Necessarily, therefore, the forces that shared an interest in, and therefore combined to defeat white minority rule, would therefore continue to share an interest and seek to combine to use their common victory to confront the legacy of racism that had brought them together as freedom fighters.

That is why the strategic framework that unites the Alliance is the same today as it was two decades ago. Both the workers organised in the progressive trade union movement and the masses of our people, now both black and white, members and followers of the ANC, know that it would neither make sense nor is therefore any objective basis for the separation of the progressive trade union movement and the national liberation movement, COSATU and the ANC.

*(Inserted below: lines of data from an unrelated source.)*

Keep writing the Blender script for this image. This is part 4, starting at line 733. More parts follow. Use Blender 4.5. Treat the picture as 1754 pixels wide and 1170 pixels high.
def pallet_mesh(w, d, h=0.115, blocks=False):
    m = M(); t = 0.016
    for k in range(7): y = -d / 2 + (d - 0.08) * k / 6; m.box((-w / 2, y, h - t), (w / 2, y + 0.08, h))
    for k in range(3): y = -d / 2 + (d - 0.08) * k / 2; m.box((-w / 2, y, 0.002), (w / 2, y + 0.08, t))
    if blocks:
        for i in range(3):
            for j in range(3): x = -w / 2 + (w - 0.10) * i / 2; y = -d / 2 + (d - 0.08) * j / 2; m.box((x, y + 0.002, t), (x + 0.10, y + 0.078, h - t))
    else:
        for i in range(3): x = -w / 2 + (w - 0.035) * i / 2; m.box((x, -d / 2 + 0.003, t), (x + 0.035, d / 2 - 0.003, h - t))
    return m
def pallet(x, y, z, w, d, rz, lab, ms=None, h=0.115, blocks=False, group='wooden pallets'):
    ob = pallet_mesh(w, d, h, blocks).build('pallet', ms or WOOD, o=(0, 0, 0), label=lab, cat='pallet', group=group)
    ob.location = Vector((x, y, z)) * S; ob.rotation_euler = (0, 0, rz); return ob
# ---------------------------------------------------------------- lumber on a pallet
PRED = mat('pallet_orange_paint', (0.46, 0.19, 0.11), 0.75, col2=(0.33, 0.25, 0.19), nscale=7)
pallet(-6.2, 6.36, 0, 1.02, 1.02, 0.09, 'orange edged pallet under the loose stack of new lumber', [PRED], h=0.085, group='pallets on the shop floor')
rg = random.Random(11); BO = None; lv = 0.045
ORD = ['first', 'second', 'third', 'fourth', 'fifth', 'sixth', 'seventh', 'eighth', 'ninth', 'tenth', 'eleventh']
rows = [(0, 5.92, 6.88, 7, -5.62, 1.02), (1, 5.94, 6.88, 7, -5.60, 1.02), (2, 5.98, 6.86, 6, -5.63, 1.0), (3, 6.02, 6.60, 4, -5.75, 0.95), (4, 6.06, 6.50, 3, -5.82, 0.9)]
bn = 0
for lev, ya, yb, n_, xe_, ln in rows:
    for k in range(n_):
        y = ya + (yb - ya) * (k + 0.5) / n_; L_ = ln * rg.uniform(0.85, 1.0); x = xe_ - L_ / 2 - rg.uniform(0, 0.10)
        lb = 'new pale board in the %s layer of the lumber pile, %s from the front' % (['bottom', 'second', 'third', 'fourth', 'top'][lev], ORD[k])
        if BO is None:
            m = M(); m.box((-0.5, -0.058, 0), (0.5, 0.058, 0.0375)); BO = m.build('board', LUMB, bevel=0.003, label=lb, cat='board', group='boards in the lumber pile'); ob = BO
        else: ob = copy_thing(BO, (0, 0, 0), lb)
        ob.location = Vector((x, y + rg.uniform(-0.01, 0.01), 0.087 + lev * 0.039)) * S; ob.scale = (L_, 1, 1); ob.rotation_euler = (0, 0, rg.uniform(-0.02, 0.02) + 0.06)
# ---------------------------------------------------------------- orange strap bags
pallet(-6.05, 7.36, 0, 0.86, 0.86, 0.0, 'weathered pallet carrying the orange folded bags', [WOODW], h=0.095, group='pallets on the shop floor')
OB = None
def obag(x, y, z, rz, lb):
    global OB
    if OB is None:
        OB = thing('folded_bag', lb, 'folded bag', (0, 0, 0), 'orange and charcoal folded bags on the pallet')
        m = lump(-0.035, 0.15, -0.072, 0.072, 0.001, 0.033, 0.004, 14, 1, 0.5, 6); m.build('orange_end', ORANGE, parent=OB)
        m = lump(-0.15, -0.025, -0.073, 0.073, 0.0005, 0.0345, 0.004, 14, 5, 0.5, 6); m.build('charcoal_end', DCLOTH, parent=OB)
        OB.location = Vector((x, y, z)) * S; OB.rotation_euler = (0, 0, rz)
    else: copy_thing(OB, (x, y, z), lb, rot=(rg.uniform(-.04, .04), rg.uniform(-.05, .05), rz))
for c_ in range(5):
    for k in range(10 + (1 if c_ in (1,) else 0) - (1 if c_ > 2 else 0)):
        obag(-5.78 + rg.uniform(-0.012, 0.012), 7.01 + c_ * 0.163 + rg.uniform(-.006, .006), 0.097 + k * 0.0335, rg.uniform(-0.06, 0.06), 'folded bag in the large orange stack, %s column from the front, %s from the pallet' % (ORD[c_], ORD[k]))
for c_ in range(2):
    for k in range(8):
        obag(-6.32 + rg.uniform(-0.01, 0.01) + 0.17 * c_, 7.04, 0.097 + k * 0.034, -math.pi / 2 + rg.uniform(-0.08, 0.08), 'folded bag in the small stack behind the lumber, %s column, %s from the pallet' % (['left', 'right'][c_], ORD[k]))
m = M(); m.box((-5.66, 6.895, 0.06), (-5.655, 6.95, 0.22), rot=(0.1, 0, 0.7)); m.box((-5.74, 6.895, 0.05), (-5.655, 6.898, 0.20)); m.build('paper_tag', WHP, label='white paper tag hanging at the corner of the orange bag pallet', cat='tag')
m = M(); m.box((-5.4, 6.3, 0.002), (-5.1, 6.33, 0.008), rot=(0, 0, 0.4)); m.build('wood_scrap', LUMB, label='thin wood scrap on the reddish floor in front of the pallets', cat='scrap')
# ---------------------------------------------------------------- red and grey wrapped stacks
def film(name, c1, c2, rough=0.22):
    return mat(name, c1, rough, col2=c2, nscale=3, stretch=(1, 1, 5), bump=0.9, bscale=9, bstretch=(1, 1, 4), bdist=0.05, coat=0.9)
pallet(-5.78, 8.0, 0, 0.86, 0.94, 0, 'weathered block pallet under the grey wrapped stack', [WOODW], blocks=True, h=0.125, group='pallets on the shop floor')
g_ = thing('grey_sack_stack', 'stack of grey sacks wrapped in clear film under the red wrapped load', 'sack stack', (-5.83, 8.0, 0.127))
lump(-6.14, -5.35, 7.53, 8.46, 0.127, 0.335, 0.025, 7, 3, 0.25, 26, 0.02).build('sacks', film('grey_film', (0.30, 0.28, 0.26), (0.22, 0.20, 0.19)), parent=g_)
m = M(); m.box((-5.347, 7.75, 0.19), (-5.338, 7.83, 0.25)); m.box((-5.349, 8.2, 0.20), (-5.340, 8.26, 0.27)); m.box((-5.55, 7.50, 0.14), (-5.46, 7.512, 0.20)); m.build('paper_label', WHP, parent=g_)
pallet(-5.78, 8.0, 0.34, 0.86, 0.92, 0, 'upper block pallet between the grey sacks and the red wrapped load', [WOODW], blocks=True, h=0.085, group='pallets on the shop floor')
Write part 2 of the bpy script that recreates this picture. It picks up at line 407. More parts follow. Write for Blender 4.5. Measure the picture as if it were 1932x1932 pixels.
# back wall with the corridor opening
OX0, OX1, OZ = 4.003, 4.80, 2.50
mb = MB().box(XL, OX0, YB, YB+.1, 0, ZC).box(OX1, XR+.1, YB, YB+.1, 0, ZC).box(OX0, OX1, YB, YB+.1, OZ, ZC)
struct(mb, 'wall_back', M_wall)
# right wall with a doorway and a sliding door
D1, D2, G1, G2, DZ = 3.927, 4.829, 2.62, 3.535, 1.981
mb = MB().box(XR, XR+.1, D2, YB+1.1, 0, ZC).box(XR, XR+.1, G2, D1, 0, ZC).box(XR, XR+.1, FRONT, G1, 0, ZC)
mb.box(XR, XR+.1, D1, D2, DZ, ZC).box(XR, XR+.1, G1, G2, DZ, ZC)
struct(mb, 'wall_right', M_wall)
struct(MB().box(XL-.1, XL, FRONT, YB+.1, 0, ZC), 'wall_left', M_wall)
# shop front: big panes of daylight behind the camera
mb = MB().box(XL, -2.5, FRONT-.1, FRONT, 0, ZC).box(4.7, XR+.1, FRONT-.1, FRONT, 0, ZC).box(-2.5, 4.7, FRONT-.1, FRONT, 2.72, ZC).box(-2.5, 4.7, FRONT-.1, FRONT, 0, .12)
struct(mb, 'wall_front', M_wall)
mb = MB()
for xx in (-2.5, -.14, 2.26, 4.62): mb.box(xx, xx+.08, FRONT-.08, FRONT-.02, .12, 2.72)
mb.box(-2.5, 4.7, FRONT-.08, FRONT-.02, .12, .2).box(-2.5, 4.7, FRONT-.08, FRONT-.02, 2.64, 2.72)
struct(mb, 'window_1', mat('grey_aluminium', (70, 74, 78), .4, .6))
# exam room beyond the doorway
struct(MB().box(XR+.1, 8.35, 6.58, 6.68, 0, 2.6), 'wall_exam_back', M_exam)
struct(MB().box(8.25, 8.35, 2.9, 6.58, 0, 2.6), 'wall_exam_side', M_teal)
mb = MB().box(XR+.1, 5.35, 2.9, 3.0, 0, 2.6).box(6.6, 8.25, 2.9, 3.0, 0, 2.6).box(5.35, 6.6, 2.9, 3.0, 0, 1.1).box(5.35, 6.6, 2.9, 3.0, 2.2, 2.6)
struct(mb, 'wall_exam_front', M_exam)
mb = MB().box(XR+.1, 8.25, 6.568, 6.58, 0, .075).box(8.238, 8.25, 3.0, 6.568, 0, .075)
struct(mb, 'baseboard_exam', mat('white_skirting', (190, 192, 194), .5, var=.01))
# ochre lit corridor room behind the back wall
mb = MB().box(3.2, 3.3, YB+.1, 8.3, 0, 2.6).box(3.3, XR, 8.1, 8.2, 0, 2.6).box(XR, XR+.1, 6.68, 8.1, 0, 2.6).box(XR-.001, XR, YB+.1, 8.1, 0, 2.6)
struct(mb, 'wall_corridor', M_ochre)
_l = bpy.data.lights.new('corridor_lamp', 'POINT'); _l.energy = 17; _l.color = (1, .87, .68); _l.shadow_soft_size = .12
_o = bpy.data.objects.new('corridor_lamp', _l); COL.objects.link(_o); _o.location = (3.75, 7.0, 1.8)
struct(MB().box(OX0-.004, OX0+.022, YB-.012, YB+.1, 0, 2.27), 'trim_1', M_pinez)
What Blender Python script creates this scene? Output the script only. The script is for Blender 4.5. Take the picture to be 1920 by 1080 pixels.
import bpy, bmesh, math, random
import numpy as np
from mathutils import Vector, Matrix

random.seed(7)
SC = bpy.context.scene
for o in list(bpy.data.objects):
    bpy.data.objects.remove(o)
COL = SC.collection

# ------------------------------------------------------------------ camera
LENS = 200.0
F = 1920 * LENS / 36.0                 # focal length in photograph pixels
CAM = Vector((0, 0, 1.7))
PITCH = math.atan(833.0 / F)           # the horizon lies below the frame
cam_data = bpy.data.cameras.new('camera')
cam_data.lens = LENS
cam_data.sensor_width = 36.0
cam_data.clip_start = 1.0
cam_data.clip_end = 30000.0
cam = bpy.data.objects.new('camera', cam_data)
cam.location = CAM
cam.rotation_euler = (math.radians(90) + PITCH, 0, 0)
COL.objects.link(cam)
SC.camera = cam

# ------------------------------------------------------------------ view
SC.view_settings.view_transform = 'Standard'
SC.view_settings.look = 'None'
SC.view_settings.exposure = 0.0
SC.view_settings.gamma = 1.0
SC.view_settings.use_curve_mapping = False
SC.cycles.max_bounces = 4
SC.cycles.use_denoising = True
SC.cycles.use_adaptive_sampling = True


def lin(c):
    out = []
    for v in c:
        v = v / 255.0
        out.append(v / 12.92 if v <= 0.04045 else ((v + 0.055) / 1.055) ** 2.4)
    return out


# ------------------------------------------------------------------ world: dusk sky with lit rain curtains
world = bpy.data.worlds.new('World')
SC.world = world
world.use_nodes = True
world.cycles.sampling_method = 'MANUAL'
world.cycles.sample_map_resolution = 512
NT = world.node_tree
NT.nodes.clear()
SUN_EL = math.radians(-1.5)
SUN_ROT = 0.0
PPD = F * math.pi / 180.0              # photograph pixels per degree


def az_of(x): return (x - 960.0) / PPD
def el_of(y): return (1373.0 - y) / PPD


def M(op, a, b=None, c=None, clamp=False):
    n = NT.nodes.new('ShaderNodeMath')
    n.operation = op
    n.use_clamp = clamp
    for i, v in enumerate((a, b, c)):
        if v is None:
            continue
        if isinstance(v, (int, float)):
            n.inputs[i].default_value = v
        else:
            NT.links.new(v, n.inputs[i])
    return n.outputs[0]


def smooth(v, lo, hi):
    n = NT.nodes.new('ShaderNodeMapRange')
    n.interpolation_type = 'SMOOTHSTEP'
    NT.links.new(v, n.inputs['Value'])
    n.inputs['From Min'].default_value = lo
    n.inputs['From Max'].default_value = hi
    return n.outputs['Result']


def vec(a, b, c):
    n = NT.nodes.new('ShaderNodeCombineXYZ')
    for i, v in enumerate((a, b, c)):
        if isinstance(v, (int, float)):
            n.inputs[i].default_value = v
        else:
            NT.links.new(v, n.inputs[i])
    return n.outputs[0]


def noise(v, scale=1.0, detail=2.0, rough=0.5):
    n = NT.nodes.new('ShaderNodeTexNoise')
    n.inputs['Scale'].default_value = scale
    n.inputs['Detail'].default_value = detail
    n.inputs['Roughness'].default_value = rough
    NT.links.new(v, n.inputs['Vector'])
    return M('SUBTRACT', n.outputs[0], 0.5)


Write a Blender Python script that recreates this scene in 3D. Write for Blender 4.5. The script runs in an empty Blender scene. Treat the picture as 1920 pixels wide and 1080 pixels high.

That is why, at Ekurhuleni in 2005, we said: "We reaffirm the 2002 Ekurhuleni Summit Declaration that states that ours is a strategic alliance founded on the agreement that the primary task of the current period is the implementation of the national democratic revolution, a perspective that has been forged in struggle over more than seven decades."

A strong COSATU remains fundamental to the achievement of this task. It is therefore important that the ANC and the rest of the broad democratic movement continue to do everything possible to ensure that, as was said in 1986, COSATU remains a "giant democratic and progressive trade union federation in our country...uniting our working class and...immeasurably (strengthening) our democratic movement as a whole".